**PROBLEM DETAILS**
Find the lines of data that contain the string "parts", then list them.

**DATA SHOWN**
▶
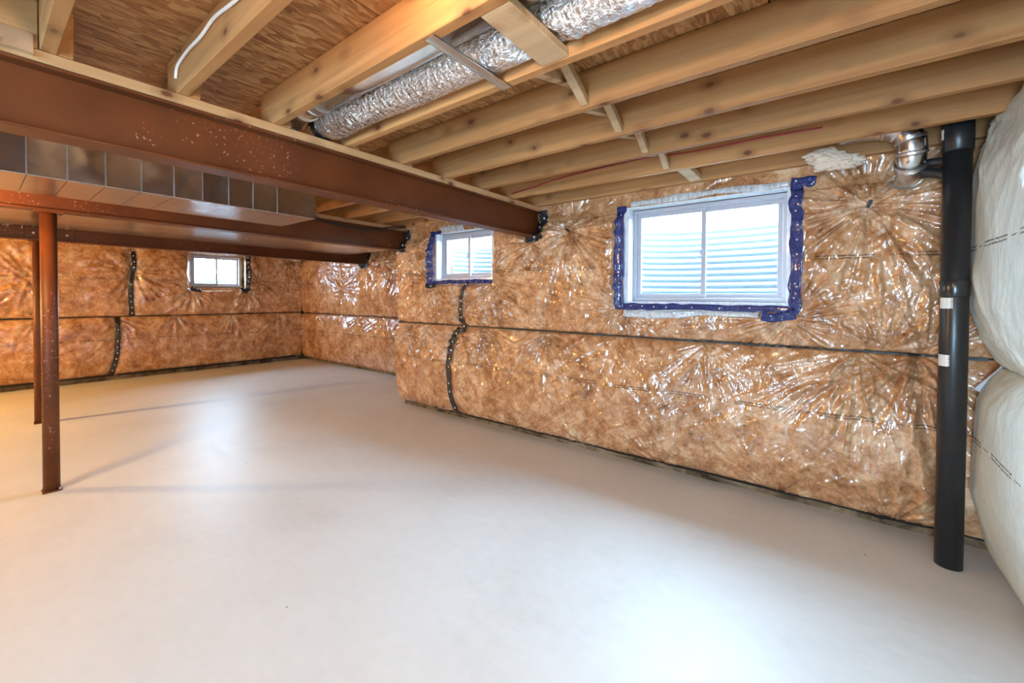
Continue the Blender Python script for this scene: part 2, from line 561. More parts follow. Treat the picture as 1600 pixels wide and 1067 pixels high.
# ---------------------------------------------------------------- room measures
H = 2.372          # underside of the joists
TOPZ = 2.556       # underside of the subfloor
XL, XB = -9.76, 1.00
YA, YR, YF = 3.60, 4.75, -3.60
XRET = -4.62       # return face of the jog
WIN1 = (-1.42, -0.26, 1.43, 2.235)      # x0 x1 z0 z1 rough opening, large window
WIN2 = (-3.90, -3.01, 1.68, 2.235)
WIN3 = (2.56, 3.42, 1.63, 2.25)         # y0 y1 z0 z1 on the left wall
DOOR = (-0.70, 0.30, 0.05, 2.10)


def wall_with_holes(axis, p0, p1, a0, a1, z0, z1, holes):
    """slab between p0..p1 across, a0..a1 along; holes (a0,a1,z0,z1)"""
    parts = []

    def add(u0, u1, w0, w1):
        if u1 - u0 < 1e-4 or w1 - w0 < 1e-4: return
        parts.append(box(u0, u1, p0, p1, w0, w1) if axis == 'x' else box(p0, p1, u0, u1, w0, w1))
    cur = a0
    for h in sorted(holes):
        add(cur, h[0], z0, z1); add(h[0], h[1], z0, h[2]); add(h[0], h[1], h[3], z1); cur = h[1]
    add(cur, a1, z0, z1)
    return join(*parts)


struct(obj('floor', box(XL - 0.22, XB + 0.22, YF - 0.22, YR + 0.22, -0.15, 0.0), FLOOR), 'smooth pale grey concrete basement floor')
struct(obj('wall_back', wall_with_holes('x', YA, YA + 0.22, XRET, XB + 0.25, 0, TOPZ, [WIN1, WIN2]), CONC), 'concrete foundation wall behind the wrapped insulation')
struct(obj('wall_return', box(XRET, XRET + 0.2, YA + 0.22, YR, 0, TOPZ), CONC), 'short concrete return of the wall jog')
struct(obj('wall_recess', box(XL - 0.22, XRET + 0.2, YR, YR + 0.22, 0, TOPZ), CONC), 'concrete wall of the recessed corner')
struct(obj('wall_left', wall_with_holes('y', XL - 0.22, XL, YF - 0.22, YR, 0, TOPZ, [WIN3]), CONC), 'concrete foundation wall at the far left')
struct(obj('wall_right', box(XB, XB + 0.22, YF - 0.22, YA, 0, TOPZ), CONC), 'concrete foundation wall beside the viewer')
struct(obj('wall_front', wall_with_holes('x', YF - 0.22, YF, XL, XB, 0, TOPZ, [DOOR]), CONC), 'concrete wall behind the viewer')

# subfloor: a deck of strand-board sheets, each its own piece
ceil = struct(obj('ceiling', join(box(XL - 0.22, XRET + 0.2, YF - 0.22, YR + 0.22, TOPZ + 0.02, TOPZ + 0.06), box(XRET + 0.2, XB + 0.22, YF - 0.22, YA + 0.22, TOPZ + 0.02, TOPZ + 0.06)), OSB), 'exposed strand board subfloor above the joists')
sheet_me = None
row = 0
x = XL - 0.2
while x < XB + 0.1:
    y = YF - 0.2 - (1.22 if row % 2 else 0.0) + 0.12
    while y < YR:
        ye = min(y + 2.437, (YR if x < -4.9 else YA) + 0.2)
        if ye - y < 0.05: break
        vf = box(max(x + 0.003, XL - 0.2), min(x + 1.217, XB + 0.2), max(y, YF - 0.2) + 0.003, ye, TOPZ, TOPZ + 0.019, 0.002)
        obj('subfloor_sheet', vf, OSB, ceil)
        y += 2.44
    x += 1.22; row += 1

# ---------------------------------------------------------------- insulation blankets
def blanket(name, label, mp, u0, u1, z0, z1, res, dfun, holes=(), mat=INS, back=0.004, side_back=None):
    """pillowed sheet; mp(u, z, d) -> xyz arrays, holes (u0,u1,z0,z1) are left open"""
    bu = sorted({u0, u1, *[h[0] for h in holes if u0 < h[0] < u1], *[h[1] for h in holes if u0 < h[1] < u1]})
    bz = sorted({z0, z1, *[h[2] for h in holes if z0 < h[2] < z1], *[h[3] for h in holes if z0 < h[3] < z1]})

    def seg(b):
        out = []
        for a, c in zip(b[:-1], b[1:]):
            n = max(2, int(round((c - a) / res))); out += list(np.linspace(a, c, n, endpoint=False))
        return np.array(out + [b[-1]])
    us, zs = seg(bu), seg(bz)
    U, Z = np.meshgrid(us, zs, indexing='ij')
    D = dfun(U, Z)
    nu, nz = U.shape
    V = np.stack(mp(U, Z, D), -1).reshape(-1, 3)
    uc = (us[:-1] + us[1:]) / 2; zc = (zs[:-1] + zs[1:]) / 2
    UC, ZC = np.meshgrid(uc, zc, indexing='ij')
    keep = np.ones(UC.shape, bool)
    for h in holes:
        keep &= ~((UC > h[0]) & (UC < h[1]) & (ZC > h[2]) & (ZC < h[3]))
    I, J = np.nonzero(keep)
    idx = lambda i, j: i * nz + j
    F = np.stack([idx(I, J), idx(I + 1, J), idx(I + 1, J + 1), idx(I, J + 1)], -1)
    # skirts back to the wall along every open edge
    kp = np.zeros((nu + 1, nz + 1), bool); kp[1:nu, 1:nz] = keep
    eu = []
    for di, dj, a, b in ((-1, 0, (0, 1), (0, 0)), (1, 0, (1, 0), (1, 1)), (0, -1, (0, 0), (1, 0)), (0, 1, (1, 1), (0, 1))):
        nb = kp[1 + di:nu + di, 1 + dj:nz + dj] if True else None
        m = keep & ~nb
        i, j = np.nonzero(m)
        eu.append(np.stack([idx(i + a[0], j + a[1]), idx(i + b[0], j + b[1])], -1))
    E = np.concatenate(eu)
    used = np.unique(E)
    VB = np.stack(mp(U.reshape(-1)[used], Z.reshape(-1)[used], np.full(len(used), back)), -1)
    remap = {k: len(V) + t for t, k in enumerate(used.tolist())}
    SK = np.array([[b, a, remap[a], remap[b]] for a, b in E.tolist()])
    VV = np.concatenate([V, VB]); FF = np.concatenate([F, SK])
    o = obj(name, (VV, FF.tolist()), mat, smooth=True)
    # drop unreferenced vertices
    bm = bmesh.new(); bm.from_mesh(o.data)
    loose = [v for v in bm.verts if not v.link_faces]
    if loose: bmesh.ops.delete(bm, geom=loose, context='VERTS')
    bmesh.ops.recalc_face_normals(bm, faces=bm.faces)
    bm.to_mesh(o.data); bm.free()
    o.data.polygons.foreach_set('use_smooth', [True] * len(o.data.polygons))
    tag(o, label, 'insulation', 'film wrapped insulation blankets on the walls')
    return o


def pillow(Z, z0, z1, lo, mx, hi, k=0.45):
    s = np.clip((Z - z0) / (z1 - z0), 0, 1)
    e = lo * (1 - s) + hi * s
    return e + (mx - e) * np.power(np.clip(4 * s * (1 - s), 0, 1), k)


def fan(U, Z, u0, z0, R, A, n, seed, pinch=0.03, a0=None, a1=None):
    """folds of film radiating from a pinched point"""
    du, dz = U - u0, Z - z0
    r = np.hypot(du, dz) + 1e-6; th = np.arctan2(dz, du)
    q = vnoise(th * n / (2 * math.pi) * 1.0 + 31.7, np.log(r + 0.05) * 0.9 + seed * 3.1, seed)
    q2 = vnoise(th * n / (2 * math.pi) * 2.3 + 11.2, np.log(r + 0.05) * 1.3 + seed * 1.7, seed + 9)
    rid = 1.25 * np.power(1 - np.abs(2 * q - 1), 3.2) + 0.7 * np.power(1 - np.abs(2 * q2 - 1), 3.5) - 0.45
    amp = np.clip(r / 0.06, 0, 1) * np.exp(-np.power(r / R, 1.4))
    if a0 is not None:
        am = (a0 + a1) / 2; half = (a1 - a0) / 2
        dd = np.abs(np.arctan2(np.sin(th - am), np.cos(th - am)))
        amp = amp * (1 - sstep(half * 0.75, half, dd))
    return 1.6 * A * rid * amp - pinch * np.exp(-(r / (R * 0.35)) ** 2)


def creases(U, Z, ang, scale_l, scale_w, A, seed, mask=1.0):
    c, s = math.cos(ang), math.sin(ang)
    a = U * c + Z * s; b = -U * s + Z * c
    b = b + 0.03 * (vnoise(a * 6, b * 6, seed + 3) - 0.5)
    q = vnoise(a / scale_l, b / scale_w, seed)
    g = sstep(0.45, 0.7, fbm(a * 2.2, b * 2.2, seed + 5, 2))
    return A * np.power(1 - np.abs(2 * q - 1), 3.0) * g * mask


def hole_taper(U, Z, D, h, dh, w):
    du = np.maximum(np.maximum(h[0] - U, U - h[1]), 0); dz = np.maximum(np.maximum(h[2] - Z, Z - h[3]), 0)
    t = sstep(0, w, np.hypot(du, dz))
    return dh + (D - dh) * t


def vline_pinch(U, Z, pts, w, a):
    zs = np.array([p[1] for p in pts]); us = np.array([p[0] for p in pts])
    o = np.argsort(zs); uc = np.interp(Z, zs[o], us[o])
    inside = (Z >= zs.min() - 0.05) & (Z <= zs.max() + 0.05)
    return a * np.exp(-((U - uc) / w) ** 2) * inside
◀
**COMPLETED TASK**
Continue the Blender Python script for this scene: part 2, from line 561. More parts follow. Treat the picture as 1600 pixels wide and 1067 pixels high.
    parts = []
        parts.append(box(u0, u1, p0, p1, w0, w1) if axis == 'x' else box(p0, p1, u0, u1, w0, w1))
    return join(*parts)